>> Start

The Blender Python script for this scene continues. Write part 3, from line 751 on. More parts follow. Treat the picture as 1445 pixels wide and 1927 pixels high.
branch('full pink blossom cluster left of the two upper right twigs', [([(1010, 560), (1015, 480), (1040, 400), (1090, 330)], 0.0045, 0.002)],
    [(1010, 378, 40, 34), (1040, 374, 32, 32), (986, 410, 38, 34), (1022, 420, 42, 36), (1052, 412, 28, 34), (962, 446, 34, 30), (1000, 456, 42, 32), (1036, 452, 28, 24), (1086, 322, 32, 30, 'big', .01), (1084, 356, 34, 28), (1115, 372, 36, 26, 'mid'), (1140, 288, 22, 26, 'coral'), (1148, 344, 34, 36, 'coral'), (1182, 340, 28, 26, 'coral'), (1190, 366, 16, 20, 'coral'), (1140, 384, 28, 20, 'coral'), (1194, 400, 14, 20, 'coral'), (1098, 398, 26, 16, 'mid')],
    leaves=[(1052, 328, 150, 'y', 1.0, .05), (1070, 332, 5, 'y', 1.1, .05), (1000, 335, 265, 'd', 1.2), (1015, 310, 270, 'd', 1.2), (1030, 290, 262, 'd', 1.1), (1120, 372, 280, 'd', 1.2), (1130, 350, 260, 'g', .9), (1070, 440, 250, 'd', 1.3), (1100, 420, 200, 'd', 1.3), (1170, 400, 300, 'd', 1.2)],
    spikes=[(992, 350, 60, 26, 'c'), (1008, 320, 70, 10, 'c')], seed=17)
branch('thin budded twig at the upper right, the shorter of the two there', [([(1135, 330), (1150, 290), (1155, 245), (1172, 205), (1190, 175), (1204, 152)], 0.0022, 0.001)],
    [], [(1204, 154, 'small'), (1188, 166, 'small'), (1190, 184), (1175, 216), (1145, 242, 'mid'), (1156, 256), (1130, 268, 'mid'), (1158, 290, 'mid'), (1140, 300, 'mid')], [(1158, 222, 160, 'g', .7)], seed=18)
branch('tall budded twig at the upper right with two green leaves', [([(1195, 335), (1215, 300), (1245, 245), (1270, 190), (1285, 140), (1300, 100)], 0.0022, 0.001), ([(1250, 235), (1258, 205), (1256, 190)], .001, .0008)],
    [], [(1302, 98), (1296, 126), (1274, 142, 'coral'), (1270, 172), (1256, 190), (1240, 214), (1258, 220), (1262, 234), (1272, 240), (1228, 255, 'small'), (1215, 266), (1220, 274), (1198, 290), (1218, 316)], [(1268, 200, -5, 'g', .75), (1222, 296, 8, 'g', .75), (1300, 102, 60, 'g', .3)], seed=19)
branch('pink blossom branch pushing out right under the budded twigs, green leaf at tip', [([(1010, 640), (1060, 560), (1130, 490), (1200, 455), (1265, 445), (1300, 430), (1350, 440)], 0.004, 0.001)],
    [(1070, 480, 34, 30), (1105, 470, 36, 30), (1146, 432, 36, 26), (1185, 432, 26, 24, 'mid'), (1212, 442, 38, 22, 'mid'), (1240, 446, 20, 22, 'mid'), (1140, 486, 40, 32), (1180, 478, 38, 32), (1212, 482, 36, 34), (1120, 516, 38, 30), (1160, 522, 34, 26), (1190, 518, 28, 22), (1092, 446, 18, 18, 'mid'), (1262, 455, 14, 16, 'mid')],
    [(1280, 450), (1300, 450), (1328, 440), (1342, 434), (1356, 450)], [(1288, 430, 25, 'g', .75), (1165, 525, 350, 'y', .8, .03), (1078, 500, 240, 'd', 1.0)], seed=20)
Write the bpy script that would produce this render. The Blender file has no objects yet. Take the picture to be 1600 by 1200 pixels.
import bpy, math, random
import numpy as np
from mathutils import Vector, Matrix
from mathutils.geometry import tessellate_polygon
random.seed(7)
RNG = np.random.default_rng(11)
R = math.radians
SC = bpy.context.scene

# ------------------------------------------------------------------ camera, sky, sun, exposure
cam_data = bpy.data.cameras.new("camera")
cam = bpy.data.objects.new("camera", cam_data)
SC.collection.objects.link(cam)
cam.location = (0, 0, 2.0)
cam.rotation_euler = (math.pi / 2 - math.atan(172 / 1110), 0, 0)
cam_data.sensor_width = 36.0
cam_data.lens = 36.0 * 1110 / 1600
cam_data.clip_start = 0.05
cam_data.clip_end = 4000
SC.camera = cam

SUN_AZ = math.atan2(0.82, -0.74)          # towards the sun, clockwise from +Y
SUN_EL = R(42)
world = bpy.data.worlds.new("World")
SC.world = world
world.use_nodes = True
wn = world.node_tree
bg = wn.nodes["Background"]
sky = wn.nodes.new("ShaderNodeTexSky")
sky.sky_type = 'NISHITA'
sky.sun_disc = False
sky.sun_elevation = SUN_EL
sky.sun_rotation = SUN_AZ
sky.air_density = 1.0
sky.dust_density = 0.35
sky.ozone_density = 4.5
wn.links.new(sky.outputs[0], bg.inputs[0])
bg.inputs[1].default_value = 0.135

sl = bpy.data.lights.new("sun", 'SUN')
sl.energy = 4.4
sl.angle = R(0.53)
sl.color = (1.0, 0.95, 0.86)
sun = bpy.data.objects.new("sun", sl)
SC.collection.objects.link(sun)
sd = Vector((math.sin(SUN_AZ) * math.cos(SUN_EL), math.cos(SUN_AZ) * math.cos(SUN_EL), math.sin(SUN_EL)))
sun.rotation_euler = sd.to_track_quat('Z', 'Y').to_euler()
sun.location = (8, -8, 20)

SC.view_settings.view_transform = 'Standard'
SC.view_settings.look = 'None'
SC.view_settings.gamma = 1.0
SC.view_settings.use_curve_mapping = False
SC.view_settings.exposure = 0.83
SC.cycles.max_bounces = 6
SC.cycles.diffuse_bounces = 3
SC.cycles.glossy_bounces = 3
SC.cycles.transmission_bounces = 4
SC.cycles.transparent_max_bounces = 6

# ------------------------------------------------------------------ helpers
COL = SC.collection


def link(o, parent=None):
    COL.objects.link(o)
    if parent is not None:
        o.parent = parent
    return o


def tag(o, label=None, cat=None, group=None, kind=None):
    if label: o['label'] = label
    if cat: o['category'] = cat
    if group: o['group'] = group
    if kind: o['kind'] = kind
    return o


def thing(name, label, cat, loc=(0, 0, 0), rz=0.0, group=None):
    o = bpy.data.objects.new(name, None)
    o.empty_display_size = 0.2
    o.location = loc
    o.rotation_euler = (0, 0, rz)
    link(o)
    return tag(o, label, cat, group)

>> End

Task goal:
Your task is to transcribe the listing above in full, exactly as given.

Solution to this task:
The Blender Python script for this scene continues. Write part 3, from line 751 on. More parts follow. Treat the picture as 1445 pixels wide and 1927 pixels high.
branch('full pink blossom cluster left of the two upper right twigs', [([(1010, 560), (1015, 480), (1040, 400), (1090, 330)], 0.0045, 0.002)],
    [(1010, 378, 40, 34), (1040, 374, 32, 32), (986, 410, 38, 34), (1022, 420, 42, 36), (1052, 412, 28, 34), (962, 446, 34, 30), (1000, 456, 42, 32), (1036, 452, 28, 24), (1086, 322, 32, 30, 'big', .01), (1084, 356, 34, 28), (1115, 372, 36, 26, 'mid'), (1140, 288, 22, 26, 'coral'), (1148, 344, 34, 36, 'coral'), (1182, 340, 28, 26, 'coral'), (1190, 366, 16, 20, 'coral'), (1140, 384, 28, 20, 'coral'), (1194, 400, 14, 20, 'coral'), (1098, 398, 26, 16, 'mid')],
    leaves=[(1052, 328, 150, 'y', 1.0, .05), (1070, 332, 5, 'y', 1.1, .05), (1000, 335, 265, 'd', 1.2), (1015, 310, 270, 'd', 1.2), (1030, 290, 262, 'd', 1.1), (1120, 372, 280, 'd', 1.2), (1130, 350, 260, 'g', .9), (1070, 440, 250, 'd', 1.3), (1100, 420, 200, 'd', 1.3), (1170, 400, 300, 'd', 1.2)],
    spikes=[(992, 350, 60, 26, 'c'), (1008, 320, 70, 10, 'c')], seed=17)
branch('thin budded twig at the upper right, the shorter of the two there', [([(1135, 330), (1150, 290), (1155, 245), (1172, 205), (1190, 175), (1204, 152)], 0.0022, 0.001)],
    [], [(1204, 154, 'small'), (1188, 166, 'small'), (1190, 184), (1175, 216), (1145, 242, 'mid'), (1156, 256), (1130, 268, 'mid'), (1158, 290, 'mid'), (1140, 300, 'mid')], [(1158, 222, 160, 'g', .7)], seed=18)
branch('tall budded twig at the upper right with two green leaves', [([(1195, 335), (1215, 300), (1245, 245), (1270, 190), (1285, 140), (1300, 100)], 0.0022, 0.001), ([(1250, 235), (1258, 205), (1256, 190)], .001, .0008)],
    [], [(1302, 98), (1296, 126), (1274, 142, 'coral'), (1270, 172), (1256, 190), (1240, 214), (1258, 220), (1262, 234), (1272, 240), (1228, 255, 'small'), (1215, 266), (1220, 274), (1198, 290), (1218, 316)], [(1268, 200, -5, 'g', .75), (1222, 296, 8, 'g', .75), (1300, 102, 60, 'g', .3)], seed=19)
branch('pink blossom branch pushing out right under the budded twigs, green leaf at tip', [([(1010, 640), (1060, 560), (1130, 490), (1200, 455), (1265, 445), (1300, 430), (1350, 440)], 0.004, 0.001)],
    [(1070, 480, 34, 30), (1105, 470, 36, 30), (1146, 432, 36, 26), (1185, 432, 26, 24, 'mid'), (1212, 442, 38, 22, 'mid'), (1240, 446, 20, 22, 'mid'), (1140, 486, 40, 32), (1180, 478, 38, 32), (1212, 482, 36, 34), (1120, 516, 38, 30), (1160, 522, 34, 26), (1190, 518, 28, 22), (1092, 446, 18, 18, 'mid'), (1262, 455, 14, 16, 'mid')],
    [(1280, 450), (1300, 450), (1328, 440), (1342, 434), (1356, 450)], [(1288, 430, 25, 'g', .75), (1165, 525, 350, 'y', .8, .03), (1078, 500, 240, 'd', 1.0)], seed=20)
Write the bpy script that would produce this render. The Blender file has no objects yet. Take the picture to be 1600 by 1200 pixels.
import bpy, math, random
import numpy as np
from mathutils import Vector, Matrix
from mathutils.geometry import tessellate_polygon
random.seed(7)
RNG = np.random.default_rng(11)
R = math.radians
SC = bpy.context.scene

# ------------------------------------------------------------------ camera, sky, sun, exposure
cam_data = bpy.data.cameras.new("camera")
cam = bpy.data.objects.new("camera", cam_data)
SC.collection.objects.link(cam)
cam.location = (0, 0, 2.0)
cam.rotation_euler = (math.pi / 2 - math.atan(172 / 1110), 0, 0)
cam_data.sensor_width = 36.0
cam_data.lens = 36.0 * 1110 / 1600
cam_data.clip_start = 0.05
cam_data.clip_end = 4000
SC.camera = cam

SUN_AZ = math.atan2(0.82, -0.74)          # towards the sun, clockwise from +Y
SUN_EL = R(42)
world = bpy.data.worlds.new("World")
SC.world = world
world.use_nodes = True
wn = world.node_tree
bg = wn.nodes["Background"]
sky = wn.nodes.new("ShaderNodeTexSky")
sky.sky_type = 'NISHITA'
sky.sun_disc = False
sky.sun_elevation = SUN_EL
sky.sun_rotation = SUN_AZ
sky.air_density = 1.0
sky.dust_density = 0.35
sky.ozone_density = 4.5
wn.links.new(sky.outputs[0], bg.inputs[0])
bg.inputs[1].default_value = 0.135

sl = bpy.data.lights.new("sun", 'SUN')
sl.energy = 4.4
sl.angle = R(0.53)
sl.color = (1.0, 0.95, 0.86)
sun = bpy.data.objects.new("sun", sl)
SC.collection.objects.link(sun)
sd = Vector((math.sin(SUN_AZ) * math.cos(SUN_EL), math.cos(SUN_AZ) * math.cos(SUN_EL), math.sin(SUN_EL)))
sun.rotation_euler = sd.to_track_quat('Z', 'Y').to_euler()
sun.location = (8, -8, 20)

SC.view_settings.view_transform = 'Standard'
SC.view_settings.look = 'None'
SC.view_settings.gamma = 1.0
SC.view_settings.use_curve_mapping = False
SC.view_settings.exposure = 0.83
SC.cycles.max_bounces = 6
SC.cycles.diffuse_bounces = 3
SC.cycles.glossy_bounces = 3
SC.cycles.transmission_bounces = 4
SC.cycles.transparent_max_bounces = 6

# ------------------------------------------------------------------ helpers
COL = SC.collection


def link(o, parent=None):
    COL.objects.link(o)
    if parent is not None:
        o.parent = parent
    return o


def tag(o, label=None, cat=None, group=None, kind=None):
    if label: o['label'] = label
    if cat: o['category'] = cat
    if group: o['group'] = group
    if kind: o['kind'] = kind
    return o


def thing(name, label, cat, loc=(0, 0, 0), rz=0.0, group=None):
    o = bpy.data.objects.new(name, None)
    o.empty_display_size = 0.2
    o.location = loc
    o.rotation_euler = (0, 0, rz)
    link(o)
    return tag(o, label, cat, group)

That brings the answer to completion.